━━ Material for this exercise
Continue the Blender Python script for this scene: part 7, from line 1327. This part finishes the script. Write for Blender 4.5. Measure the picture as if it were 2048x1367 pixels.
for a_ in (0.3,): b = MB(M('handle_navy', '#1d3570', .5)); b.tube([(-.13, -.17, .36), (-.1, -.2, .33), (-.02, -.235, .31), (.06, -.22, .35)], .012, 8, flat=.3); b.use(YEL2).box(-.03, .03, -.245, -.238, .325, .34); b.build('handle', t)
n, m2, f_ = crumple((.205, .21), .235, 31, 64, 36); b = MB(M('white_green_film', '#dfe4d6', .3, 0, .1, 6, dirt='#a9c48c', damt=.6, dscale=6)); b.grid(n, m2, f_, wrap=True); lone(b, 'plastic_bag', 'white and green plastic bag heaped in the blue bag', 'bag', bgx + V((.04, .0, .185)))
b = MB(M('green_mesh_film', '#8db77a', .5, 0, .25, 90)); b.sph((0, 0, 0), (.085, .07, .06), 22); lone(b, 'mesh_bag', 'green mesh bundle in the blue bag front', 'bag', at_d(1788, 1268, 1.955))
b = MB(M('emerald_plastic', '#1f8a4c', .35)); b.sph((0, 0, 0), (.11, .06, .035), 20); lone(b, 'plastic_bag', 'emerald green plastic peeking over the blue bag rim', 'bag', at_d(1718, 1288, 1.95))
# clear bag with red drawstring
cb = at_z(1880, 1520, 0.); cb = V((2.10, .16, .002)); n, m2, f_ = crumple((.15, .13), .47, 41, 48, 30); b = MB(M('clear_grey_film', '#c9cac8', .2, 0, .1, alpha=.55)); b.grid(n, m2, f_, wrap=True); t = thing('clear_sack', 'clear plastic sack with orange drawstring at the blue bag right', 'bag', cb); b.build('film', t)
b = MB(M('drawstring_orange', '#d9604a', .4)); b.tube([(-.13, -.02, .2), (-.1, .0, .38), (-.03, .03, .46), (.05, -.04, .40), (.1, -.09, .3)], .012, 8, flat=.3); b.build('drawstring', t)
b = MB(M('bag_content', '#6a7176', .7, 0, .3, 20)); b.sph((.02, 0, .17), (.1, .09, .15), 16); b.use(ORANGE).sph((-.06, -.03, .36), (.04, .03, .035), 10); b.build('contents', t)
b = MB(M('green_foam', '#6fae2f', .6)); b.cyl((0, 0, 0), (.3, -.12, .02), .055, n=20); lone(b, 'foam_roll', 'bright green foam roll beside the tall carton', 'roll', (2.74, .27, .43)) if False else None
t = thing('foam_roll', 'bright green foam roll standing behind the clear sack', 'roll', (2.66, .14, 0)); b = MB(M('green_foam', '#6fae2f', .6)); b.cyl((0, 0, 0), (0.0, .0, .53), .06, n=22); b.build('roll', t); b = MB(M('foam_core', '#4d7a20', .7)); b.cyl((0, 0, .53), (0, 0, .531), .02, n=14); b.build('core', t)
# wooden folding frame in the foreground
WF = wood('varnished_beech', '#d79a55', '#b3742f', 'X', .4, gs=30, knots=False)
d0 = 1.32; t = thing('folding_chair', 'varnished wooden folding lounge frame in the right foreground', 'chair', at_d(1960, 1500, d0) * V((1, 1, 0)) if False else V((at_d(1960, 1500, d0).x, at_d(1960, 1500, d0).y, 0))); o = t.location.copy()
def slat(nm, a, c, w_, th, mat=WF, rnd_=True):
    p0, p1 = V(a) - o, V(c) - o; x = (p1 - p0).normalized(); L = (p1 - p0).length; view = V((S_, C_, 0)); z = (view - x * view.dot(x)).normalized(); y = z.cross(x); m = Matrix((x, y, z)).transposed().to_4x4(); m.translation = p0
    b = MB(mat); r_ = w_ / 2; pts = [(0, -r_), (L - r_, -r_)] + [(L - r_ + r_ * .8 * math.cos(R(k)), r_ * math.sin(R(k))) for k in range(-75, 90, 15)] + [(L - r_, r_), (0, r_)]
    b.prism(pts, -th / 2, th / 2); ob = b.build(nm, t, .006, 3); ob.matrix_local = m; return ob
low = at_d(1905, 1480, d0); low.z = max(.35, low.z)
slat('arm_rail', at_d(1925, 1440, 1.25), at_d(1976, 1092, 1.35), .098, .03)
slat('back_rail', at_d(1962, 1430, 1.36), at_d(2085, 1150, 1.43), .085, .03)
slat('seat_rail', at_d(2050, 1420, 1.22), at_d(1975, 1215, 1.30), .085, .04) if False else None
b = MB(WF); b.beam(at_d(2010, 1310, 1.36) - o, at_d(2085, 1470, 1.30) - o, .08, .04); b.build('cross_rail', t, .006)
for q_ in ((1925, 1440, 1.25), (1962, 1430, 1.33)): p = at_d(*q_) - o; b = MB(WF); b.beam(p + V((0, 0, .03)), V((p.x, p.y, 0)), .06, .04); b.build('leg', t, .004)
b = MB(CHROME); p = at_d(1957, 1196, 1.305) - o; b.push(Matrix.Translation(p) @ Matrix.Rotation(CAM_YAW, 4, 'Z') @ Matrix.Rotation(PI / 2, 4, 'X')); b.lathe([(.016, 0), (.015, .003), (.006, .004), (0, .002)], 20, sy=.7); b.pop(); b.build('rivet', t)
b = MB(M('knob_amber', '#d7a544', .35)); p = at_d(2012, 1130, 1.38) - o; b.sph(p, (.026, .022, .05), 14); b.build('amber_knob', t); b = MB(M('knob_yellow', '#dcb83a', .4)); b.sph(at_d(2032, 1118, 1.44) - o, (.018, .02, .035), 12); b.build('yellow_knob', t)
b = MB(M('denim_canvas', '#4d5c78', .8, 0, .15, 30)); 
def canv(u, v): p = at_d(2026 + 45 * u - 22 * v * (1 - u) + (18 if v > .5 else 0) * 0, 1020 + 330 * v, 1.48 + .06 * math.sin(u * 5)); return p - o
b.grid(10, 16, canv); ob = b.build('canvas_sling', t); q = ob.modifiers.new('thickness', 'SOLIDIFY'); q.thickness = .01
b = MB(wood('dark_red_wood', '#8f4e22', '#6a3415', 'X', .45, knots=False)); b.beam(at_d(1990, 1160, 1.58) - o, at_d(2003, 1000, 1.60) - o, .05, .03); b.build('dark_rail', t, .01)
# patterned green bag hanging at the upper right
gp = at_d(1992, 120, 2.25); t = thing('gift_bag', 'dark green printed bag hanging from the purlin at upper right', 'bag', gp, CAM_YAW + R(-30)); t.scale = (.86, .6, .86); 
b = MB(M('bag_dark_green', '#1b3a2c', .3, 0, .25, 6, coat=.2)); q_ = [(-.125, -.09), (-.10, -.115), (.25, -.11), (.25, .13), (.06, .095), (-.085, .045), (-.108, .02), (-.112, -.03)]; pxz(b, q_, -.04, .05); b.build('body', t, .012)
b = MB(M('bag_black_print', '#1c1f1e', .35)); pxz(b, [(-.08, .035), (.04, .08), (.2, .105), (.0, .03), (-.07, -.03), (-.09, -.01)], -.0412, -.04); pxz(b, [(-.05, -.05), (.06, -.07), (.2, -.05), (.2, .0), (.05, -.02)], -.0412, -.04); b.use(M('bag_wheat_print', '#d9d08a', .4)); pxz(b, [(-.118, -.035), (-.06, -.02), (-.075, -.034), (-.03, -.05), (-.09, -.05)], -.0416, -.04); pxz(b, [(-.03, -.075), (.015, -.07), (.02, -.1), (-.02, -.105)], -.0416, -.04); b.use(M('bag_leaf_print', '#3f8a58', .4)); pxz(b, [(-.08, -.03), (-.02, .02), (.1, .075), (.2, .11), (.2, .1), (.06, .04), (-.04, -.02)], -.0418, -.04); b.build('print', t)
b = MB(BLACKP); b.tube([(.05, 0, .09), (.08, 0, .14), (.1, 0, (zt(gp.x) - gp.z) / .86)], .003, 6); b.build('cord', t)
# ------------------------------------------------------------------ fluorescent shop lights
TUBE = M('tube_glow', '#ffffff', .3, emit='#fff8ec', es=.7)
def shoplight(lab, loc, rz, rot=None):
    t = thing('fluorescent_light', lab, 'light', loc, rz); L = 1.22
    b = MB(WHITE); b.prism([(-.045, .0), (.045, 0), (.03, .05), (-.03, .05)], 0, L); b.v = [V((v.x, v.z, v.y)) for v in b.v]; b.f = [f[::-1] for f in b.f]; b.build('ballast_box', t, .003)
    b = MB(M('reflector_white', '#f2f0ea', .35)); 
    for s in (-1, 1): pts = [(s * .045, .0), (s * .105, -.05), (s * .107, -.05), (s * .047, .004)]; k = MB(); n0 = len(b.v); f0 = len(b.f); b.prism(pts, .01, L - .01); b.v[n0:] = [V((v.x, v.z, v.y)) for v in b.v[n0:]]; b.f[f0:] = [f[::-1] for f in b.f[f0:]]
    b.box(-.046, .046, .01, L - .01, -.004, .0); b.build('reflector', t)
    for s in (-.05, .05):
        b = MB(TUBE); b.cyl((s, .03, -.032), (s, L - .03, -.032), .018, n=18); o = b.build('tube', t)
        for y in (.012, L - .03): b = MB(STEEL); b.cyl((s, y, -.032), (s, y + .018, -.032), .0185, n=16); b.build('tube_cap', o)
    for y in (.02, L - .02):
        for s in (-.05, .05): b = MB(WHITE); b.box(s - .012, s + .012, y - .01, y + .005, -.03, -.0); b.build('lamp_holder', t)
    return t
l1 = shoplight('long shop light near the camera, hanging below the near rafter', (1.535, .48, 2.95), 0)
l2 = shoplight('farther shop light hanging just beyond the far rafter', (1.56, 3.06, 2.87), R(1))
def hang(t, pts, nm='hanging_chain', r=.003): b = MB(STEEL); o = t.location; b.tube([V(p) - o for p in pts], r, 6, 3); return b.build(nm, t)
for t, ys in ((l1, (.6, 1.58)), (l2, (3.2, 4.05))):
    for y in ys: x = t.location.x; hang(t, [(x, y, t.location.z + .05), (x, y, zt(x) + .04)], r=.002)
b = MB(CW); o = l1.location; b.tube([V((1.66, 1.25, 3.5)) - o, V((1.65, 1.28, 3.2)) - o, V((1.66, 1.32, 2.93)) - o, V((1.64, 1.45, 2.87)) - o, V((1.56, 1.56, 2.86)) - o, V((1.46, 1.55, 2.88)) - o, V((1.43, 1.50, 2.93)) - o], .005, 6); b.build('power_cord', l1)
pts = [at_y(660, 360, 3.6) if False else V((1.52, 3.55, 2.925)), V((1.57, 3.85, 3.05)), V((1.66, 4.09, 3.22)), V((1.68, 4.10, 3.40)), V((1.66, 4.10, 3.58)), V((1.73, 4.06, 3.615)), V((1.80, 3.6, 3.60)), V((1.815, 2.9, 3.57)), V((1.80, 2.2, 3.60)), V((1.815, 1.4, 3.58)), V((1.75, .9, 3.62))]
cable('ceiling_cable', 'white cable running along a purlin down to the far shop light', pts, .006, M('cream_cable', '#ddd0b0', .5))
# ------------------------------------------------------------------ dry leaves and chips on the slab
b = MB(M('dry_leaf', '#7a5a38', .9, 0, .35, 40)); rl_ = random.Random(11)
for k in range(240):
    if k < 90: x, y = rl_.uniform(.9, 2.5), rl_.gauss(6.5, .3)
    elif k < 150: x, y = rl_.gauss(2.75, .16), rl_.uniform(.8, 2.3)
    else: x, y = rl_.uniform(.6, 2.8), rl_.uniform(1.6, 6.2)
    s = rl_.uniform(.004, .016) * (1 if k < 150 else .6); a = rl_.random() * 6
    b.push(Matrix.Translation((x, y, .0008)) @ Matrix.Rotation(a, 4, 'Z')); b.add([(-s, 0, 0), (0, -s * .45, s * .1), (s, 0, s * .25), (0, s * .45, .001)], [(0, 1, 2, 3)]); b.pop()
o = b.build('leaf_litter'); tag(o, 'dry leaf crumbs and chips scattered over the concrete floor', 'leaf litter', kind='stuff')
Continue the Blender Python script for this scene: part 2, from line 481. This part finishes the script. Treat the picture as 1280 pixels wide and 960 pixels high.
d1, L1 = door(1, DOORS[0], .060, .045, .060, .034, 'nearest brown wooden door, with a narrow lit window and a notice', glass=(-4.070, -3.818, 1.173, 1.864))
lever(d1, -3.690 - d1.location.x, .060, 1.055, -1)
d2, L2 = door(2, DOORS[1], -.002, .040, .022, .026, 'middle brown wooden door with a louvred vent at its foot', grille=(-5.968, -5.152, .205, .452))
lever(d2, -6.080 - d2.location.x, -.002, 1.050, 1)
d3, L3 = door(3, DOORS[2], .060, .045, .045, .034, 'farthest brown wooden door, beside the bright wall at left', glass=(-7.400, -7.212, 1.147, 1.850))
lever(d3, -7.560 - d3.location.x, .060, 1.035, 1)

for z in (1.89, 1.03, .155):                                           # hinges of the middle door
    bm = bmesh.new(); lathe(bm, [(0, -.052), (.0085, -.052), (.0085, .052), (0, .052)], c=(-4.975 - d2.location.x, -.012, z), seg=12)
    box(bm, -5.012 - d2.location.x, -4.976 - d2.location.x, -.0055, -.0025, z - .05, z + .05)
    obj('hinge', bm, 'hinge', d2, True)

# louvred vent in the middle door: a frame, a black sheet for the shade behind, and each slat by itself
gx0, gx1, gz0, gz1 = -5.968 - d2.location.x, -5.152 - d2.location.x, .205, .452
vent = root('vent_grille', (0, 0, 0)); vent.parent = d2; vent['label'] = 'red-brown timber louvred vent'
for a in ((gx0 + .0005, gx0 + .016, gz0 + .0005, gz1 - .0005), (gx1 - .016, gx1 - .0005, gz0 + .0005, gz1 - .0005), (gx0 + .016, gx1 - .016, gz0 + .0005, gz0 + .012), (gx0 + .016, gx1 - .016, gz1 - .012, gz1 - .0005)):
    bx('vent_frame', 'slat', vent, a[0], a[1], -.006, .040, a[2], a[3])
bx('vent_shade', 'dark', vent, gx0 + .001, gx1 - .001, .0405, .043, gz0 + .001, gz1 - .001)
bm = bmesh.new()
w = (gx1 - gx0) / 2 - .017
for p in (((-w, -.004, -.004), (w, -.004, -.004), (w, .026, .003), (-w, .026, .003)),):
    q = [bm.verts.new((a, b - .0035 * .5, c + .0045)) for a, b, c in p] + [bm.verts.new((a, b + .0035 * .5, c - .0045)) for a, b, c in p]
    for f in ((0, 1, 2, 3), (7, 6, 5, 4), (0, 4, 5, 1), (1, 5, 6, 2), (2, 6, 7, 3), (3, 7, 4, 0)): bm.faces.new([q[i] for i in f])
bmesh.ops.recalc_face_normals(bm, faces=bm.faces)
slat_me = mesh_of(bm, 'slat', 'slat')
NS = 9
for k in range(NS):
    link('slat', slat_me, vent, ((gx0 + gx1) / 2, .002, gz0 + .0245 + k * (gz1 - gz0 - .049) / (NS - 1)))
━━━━
◆ What to do
Show every line of the listing in which the string "script" can be found.

◆ Response to the exercise
Continue the Blender Python script for this scene: part 7, from line 1327. This part finishes the script. Write for Blender 4.5. Measure the picture as if it were 2048x1367 pixels.
Continue the Blender Python script for this scene: part 2, from line 481. This part finishes the script. Treat the picture as 1280 pixels wide and 960 pixels high.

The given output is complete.